Environmental advocates say the changes will encourage energy conservation. But GMP doesn’t agree, and says the proposal moves away from fundamental principals of utility regulation.

VPR’s John Dillon reports:

(Dillon) The case before the Public Service Board concerns GMP’s rate design. Rate design cases are supposed to be revenue-neutral – they don’t give the utility more money, but instead determines how the company collects its revenue.

So in a rate design case, utility regulators spell out how much a company can charge for residential, industrial and commercial rates. It also sets levels for customer charges, which is essentially a flat fee you pay for the power to be delivered to your house.

In the GMP case, a state hearing officer proposed reducing monthly residential customer charges from about $11 dollars to about $9 dollars.

Sandra Levine of the Conservation Law Foundation says this change would mean people would pay more based on how much electricity they use. That, she says, will send a strong price signal for customers to use less electricity.

(Levine) “If you use less power you will pay a lower bill. If you use more power you will pay more. That keeps the overall system costs down.”

(Dillon) Levine sees the rate design case as an important step in promoting energy conservation.

(Levine) “Vermont’s demand for energy use is growing. There was a peak in energy use during the hot weather about a week ago. We can either meet that demand by more power from dirty power plants around the country and having more pollution or we can meet that demand with more efficiency. This decision supports more efficiency and thus is better for Vermont.”

(Dillon) GMP spokeswoman Dorothy Schnure says the change may lead customers to use less electricity if they’re forced to pay more. But she says the proposal overlooks a key economic principal of utility regulation. She says the PSB has always set rates based on a company’s costs.

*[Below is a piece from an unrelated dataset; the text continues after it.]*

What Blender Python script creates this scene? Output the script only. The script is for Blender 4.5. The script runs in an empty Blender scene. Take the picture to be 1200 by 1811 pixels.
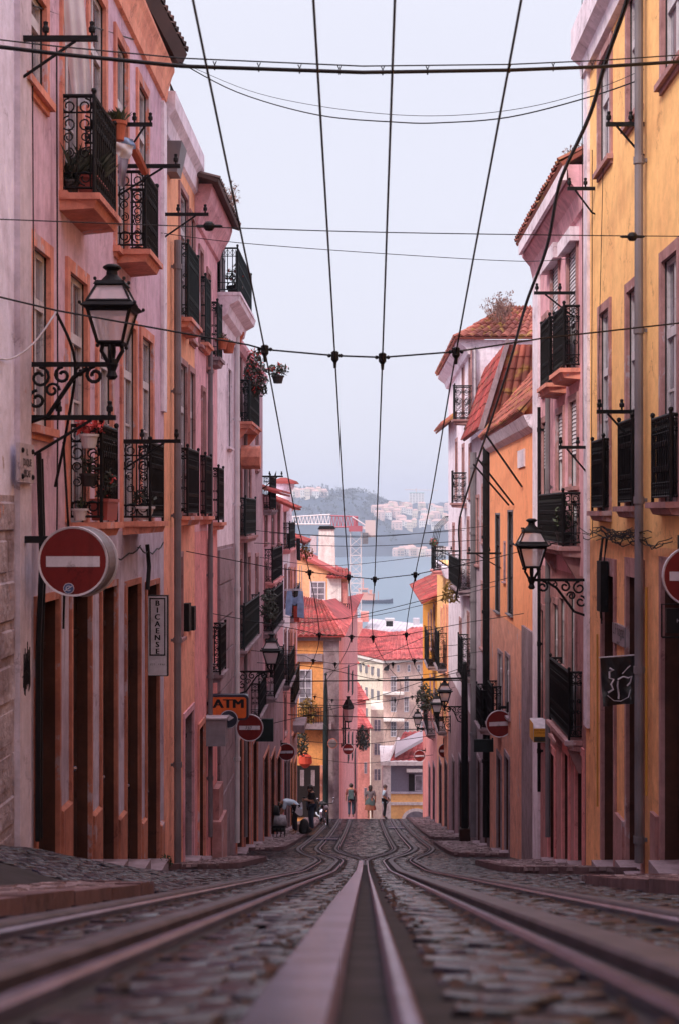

(Schnure) “And we had designed the rates with an energy charge that very closely tracks the costs to serve those customers. If you artificially lower the customer charge and artificially raise the energy charge, then you’re really not sending appropriate price signals because then the rates are not based on the actual cost to serve.”

(Dillon) The proposal also reduces discounts for large customers, such as the IBM plant in Essex Junction. And it requires that all rates include an energy efficiency charge.

The proposal now moves to the full Public Service Board for approval. GMP will argue that the board adopt the company’s plan, instead of the one recommended by the hearing officer.

For Vermont Public Radio, I’m John Dillon in Montpelier.